Prison spokesman: ‘Can’t prove’ Whitey card authentic
Mobster James “Whitey” Bulger’s Federal Bureau of Prisons identification card purchased at auction for $11,197 is “government property,” provided it’s the real McCoy, one BOP official said.
“The fact that it catches that amount of money on the outside is ridiculous. I can’t prove that it’s a valid card. I don’t think the Bureau of Prisons could prove that it’s a valid card,” said Dale Grafton, spokesman for USP Coleman 2, the maximumsecurity prison in Sumterville, Fla., where the former Winter Hill Gang ring leader began serving a life sentence four years ago.
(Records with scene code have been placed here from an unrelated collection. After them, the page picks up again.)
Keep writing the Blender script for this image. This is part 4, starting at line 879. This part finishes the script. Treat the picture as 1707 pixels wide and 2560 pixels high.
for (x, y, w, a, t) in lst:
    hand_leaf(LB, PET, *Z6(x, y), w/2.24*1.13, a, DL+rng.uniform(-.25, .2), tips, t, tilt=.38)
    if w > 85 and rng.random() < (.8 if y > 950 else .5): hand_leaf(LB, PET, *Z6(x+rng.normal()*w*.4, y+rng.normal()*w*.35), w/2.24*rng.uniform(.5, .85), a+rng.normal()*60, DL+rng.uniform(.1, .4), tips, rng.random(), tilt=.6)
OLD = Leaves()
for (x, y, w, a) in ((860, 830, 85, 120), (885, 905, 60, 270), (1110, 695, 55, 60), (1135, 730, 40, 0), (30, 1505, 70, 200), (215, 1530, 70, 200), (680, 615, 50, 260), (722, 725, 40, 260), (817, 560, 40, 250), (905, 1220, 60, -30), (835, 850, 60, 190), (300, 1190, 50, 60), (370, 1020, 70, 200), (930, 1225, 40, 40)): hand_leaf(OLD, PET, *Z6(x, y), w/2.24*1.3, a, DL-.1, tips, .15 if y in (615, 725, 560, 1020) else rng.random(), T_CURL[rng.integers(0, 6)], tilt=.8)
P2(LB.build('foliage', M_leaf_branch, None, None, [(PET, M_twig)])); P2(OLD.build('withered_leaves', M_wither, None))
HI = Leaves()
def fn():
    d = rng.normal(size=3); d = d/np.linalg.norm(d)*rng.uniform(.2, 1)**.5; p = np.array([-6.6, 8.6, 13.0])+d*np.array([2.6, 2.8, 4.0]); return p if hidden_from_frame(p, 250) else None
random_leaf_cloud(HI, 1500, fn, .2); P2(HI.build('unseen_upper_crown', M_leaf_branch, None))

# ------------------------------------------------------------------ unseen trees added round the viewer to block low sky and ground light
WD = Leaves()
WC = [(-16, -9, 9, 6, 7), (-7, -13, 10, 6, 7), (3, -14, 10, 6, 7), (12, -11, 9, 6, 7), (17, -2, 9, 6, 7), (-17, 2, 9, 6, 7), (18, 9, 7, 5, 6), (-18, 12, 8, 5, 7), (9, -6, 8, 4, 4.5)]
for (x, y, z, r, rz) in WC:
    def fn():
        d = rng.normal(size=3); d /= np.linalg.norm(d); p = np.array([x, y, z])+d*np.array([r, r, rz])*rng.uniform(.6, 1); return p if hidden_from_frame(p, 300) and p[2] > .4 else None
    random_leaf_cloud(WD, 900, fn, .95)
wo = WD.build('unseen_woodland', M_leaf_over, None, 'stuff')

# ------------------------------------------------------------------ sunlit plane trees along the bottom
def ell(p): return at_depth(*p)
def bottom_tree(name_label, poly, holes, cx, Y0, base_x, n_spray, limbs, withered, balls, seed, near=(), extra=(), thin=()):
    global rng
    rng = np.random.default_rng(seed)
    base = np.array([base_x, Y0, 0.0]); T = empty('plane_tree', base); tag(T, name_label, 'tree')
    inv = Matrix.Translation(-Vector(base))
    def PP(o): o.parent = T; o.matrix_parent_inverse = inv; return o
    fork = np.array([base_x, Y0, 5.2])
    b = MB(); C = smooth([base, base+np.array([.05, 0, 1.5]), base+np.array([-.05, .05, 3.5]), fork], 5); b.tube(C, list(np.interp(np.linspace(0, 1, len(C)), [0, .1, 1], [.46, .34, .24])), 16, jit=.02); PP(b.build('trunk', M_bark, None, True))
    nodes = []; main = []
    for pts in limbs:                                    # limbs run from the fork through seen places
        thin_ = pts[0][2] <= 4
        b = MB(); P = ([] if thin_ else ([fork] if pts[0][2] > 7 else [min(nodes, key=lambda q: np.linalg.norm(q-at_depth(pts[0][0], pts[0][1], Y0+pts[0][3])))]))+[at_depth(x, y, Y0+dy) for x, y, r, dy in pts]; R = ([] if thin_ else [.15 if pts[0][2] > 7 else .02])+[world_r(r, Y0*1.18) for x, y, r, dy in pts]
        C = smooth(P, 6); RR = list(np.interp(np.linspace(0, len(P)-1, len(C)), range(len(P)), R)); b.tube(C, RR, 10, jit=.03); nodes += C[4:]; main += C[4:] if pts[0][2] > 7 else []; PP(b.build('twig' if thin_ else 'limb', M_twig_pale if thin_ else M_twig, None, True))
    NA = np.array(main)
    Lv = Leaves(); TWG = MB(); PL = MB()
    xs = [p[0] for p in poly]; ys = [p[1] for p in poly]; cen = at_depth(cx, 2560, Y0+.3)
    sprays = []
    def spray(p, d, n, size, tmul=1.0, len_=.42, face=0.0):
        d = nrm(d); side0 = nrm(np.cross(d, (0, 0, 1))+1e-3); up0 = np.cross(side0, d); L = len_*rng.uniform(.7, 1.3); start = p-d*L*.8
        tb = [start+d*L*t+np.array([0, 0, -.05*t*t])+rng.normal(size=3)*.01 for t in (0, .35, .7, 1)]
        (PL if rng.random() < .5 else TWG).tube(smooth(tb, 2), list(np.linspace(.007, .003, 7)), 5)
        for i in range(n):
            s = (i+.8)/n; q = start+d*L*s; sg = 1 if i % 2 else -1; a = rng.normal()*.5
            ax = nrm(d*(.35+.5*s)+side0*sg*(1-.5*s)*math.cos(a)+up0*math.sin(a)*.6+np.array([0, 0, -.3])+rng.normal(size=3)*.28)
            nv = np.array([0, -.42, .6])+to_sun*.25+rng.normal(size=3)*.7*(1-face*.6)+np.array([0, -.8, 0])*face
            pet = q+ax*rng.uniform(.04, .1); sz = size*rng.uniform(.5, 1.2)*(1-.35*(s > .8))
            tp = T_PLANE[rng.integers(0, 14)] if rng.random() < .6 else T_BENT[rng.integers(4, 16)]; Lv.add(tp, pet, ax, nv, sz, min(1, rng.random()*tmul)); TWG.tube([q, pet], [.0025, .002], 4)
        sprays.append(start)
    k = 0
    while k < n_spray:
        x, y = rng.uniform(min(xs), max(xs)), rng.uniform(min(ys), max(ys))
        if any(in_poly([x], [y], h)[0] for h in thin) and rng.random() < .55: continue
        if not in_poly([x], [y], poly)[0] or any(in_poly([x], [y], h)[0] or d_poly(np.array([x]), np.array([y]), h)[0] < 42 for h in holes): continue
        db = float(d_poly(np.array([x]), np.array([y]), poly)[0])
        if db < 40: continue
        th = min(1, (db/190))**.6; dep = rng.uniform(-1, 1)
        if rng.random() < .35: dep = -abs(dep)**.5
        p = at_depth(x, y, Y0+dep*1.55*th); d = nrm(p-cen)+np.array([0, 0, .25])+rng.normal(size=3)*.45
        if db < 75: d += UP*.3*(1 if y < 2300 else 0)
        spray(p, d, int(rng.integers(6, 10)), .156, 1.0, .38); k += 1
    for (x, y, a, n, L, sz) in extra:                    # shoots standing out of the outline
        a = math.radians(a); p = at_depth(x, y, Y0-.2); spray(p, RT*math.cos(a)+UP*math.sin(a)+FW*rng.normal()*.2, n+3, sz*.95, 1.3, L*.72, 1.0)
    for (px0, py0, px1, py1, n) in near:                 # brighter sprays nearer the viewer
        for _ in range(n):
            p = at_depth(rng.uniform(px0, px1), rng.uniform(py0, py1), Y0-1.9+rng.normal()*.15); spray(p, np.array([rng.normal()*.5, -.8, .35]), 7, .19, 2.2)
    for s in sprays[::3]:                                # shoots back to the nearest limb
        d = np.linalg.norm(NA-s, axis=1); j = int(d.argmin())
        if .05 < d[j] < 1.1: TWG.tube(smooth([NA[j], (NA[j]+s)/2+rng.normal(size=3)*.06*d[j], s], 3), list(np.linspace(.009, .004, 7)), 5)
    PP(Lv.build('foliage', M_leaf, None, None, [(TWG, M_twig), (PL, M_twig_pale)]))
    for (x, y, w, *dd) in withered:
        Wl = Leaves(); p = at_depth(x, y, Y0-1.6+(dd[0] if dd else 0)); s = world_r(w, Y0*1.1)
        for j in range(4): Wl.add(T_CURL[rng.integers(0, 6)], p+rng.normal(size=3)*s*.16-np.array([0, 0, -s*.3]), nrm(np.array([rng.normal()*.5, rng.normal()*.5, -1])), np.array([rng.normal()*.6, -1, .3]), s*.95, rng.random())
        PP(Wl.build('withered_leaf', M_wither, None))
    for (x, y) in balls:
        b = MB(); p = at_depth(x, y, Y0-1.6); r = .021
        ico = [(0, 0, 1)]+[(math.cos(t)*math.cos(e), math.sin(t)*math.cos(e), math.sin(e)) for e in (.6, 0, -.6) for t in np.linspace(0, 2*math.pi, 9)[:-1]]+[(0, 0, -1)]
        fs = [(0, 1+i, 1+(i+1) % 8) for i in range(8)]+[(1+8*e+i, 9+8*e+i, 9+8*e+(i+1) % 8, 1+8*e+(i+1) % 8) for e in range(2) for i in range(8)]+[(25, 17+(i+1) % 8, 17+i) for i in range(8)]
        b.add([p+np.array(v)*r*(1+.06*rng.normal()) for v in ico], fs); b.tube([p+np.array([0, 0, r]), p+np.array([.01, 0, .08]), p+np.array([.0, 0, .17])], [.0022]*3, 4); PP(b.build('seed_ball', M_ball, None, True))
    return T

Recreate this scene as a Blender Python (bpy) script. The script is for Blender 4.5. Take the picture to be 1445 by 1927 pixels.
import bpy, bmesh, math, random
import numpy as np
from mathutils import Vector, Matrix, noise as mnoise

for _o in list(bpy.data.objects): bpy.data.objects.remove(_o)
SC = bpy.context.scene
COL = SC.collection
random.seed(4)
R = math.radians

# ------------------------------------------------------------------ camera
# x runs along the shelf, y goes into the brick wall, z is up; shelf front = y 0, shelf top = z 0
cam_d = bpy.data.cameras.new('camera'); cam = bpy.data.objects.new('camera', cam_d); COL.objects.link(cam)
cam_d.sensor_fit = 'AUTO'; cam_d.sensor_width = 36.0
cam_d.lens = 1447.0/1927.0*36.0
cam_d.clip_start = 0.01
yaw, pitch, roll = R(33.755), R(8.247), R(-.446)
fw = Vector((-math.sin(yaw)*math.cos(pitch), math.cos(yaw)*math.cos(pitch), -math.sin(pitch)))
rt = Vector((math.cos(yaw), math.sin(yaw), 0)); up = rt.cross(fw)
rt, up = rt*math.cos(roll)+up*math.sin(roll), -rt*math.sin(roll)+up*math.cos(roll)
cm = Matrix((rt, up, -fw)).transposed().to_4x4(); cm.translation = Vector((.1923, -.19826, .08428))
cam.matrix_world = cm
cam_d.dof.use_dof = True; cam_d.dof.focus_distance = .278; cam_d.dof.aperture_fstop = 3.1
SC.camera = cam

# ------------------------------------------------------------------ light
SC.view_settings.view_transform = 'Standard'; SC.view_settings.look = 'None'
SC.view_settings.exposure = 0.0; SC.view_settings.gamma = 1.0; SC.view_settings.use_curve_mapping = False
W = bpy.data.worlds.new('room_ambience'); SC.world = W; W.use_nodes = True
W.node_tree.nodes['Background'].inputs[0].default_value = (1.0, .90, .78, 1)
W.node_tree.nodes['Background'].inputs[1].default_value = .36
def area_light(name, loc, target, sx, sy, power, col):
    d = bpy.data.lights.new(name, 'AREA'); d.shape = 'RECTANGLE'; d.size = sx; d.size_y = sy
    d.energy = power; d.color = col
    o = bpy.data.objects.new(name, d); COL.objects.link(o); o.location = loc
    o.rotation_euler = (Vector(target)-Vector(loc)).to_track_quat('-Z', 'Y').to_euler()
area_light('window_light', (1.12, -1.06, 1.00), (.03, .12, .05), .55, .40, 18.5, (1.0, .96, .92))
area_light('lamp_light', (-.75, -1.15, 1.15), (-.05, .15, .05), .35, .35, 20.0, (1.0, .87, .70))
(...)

Grafton said he was aware of the ID card’s sale on Lelands.com, but declined to say whether prison officials are investigating its origin. He said it’s not even clear where the card was issued to Bulger, who was briefly incarcerated in Oklahoma and Arizona following his 2013 conviction for 11 murders and extortion.
Lelands’ lot description said it obtained the card from a “spurious source ... An oddity of Americana, this credit card-style vending card was issued by the Federal Bureau of Prisons to famed convict, Whitey Bulger.”
“Who knows how anybody would have gotten that?” Grafton said. “Inmates should have those cards with them at all times. Do they occasionally lose them? Sure.”
According to the Coleman 2 inmate handbook, personal ID cards are issued upon commitment to the institution and must be produced both upon the request of staff and to make purchases from the commissary.
It is unclear whether Bulger, 88, had any hand in or even knowledge of the auction. Coleman 2 inmates are not permitted to seal outgoing mail, according to the handbook.
When U.S. District Court Judge Denise J. Casper sentenced Bulger in November 2013, she told him, “I imagine in the wake of this judgment and the close of this criminal case that there will be much more ink written about you, some of which you may solicit and some of which you won’t.”